Although Delta Air Lines is a fixture in Atlanta, that’s not so for some other cities. Several in the Southeast are losing Delta flights, and they’re lobbying the carrier to keep them.

Delta announced this fall that it is pulling out of Lynchburg, Va., as well as Florence and Hilton Head, S.C. The airline is discontinuing its routes to all those cities from Atlanta, with Hilton Head’s service already ended Nov. 1 and Florence and Lynchburg flights ending Monday. Delta also continues to shrink its operations in Cincinnati, where it once had a major hub.

A big reason for the cuts: Delta’s phase-out of certain aircraft, including smaller regional jets. Delta has been shifting away from 50-seat RJs in favor of versions with as many as 70 or 76 seats, which are more fuel-efficient.

As a result, flights to some smaller cities make less economic sense.

“Given that we have a limited fleet, we have to make these hard decisions sometimes,” Delta spokesman Trebor Banstetter said.

Cincinnati, a major base of operations for Delta subsidiary Comair, has seen its number of Delta flights drop from about 600 daily in 2005 to fewer than 200 this year. Comair will have its fleet of nearly 100 planes cut by half from 2010 to 2012.

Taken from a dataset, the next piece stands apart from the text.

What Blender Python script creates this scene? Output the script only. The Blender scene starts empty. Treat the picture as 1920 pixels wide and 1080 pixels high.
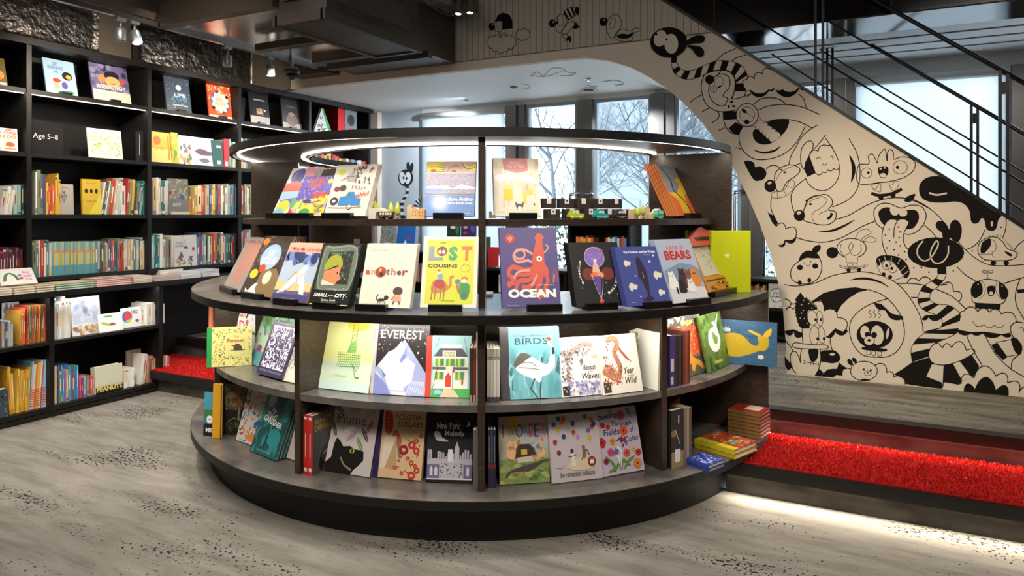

In Lynchburg, Florence and Hilton Head, Delta’s departure leaves them with only one airline serving their airport: US Airways.

Lynchburg elected officials want Delta to rethink its move, putting that request in the form of a city council resolution in November.

Rep. Bob Goodlatte, R-Va., wrote to Delta Chief Executive Richard Anderson and called the Lynchburg flights “critical connection for airline passengers in Central Virginia.”

“The loss of Delta’s service will have a negative effect on the Lynchburg region’s vitality and its ability to retain and attract businesses,” Goodlatte wrote.

In Florence, Historic Florence Foundation board member Victor Nance Webster has led a campaign to gather signatures for a petition to keep Delta in the city. The online petition gathered about 125 supporters as of early December, which Webster touted as a positive for the “small regional city in a mainly rural community,” where “not everybody in this area actually goes and utilizes the Internet so much.”

Webster said the news of Delta’s pending withdrawal is bad timing for Florence because the airport has just broken ground on a new concourse.

“We’ve tried to be as resilient as possible and try to get them to change their minds,” Webster said. He added that “nothing that we’ve done has been antagonistic at all to Delta. I’ve been trying to convince Delta that our community supports them staying in Florence. People love traveling from Florence to Atlanta and then wherever their destination is.”

Especially perplexing to some in those cities is that the flights often were full. Even that doesn’t guarantee an airline will maintain service, however.

Although big airlines have improved their finances in the last year or so, on some routes they can’t get customers on board unless average fares are too low to cover operating costs.

As Delta cuts its fleet by about 90 planes this year and shifts away from smaller regional aircraft, “they’ve got to perform triage to the places they fly, because they just don’t have as many airplanes,” said aviation consultant Mike Boyd, who is working with Lynchburg to make an argument to Delta for continued service.

“The reality is there are more 50-seat jets in the fleet than there are markets they can make money with,” he said. “As fuel prices go up, that happens.”

Boyd said his firm’s forecasts show that 700 50-seat regional jets will be parked between now and 2015.

But for Lynchburg, “you can never trust an airline when they say no,” Boyd said. “They may be back again, so we want to stay friends.”

While Delta is aware of the community campaigns, Banstetter said that “what determines the future in any market is how successful it is, whether people take advantage of it and fly Delta.”

In South Carolina, Delta noted it will continue to fly to Savannah, which is within driving distance of Hilton Head Island. Meanwhile, Hilton Head is working on lengthening its runway after Delta cited that as a factor in its pullout.

“With tourism rebounding, we are cautiously optimistic that Delta will be returning to our market,” said Charlie Clark, spokeswoman at the Hilton Head Chamber of Commerce and Visitors Bureau. “Travelers want options, now more than ever.”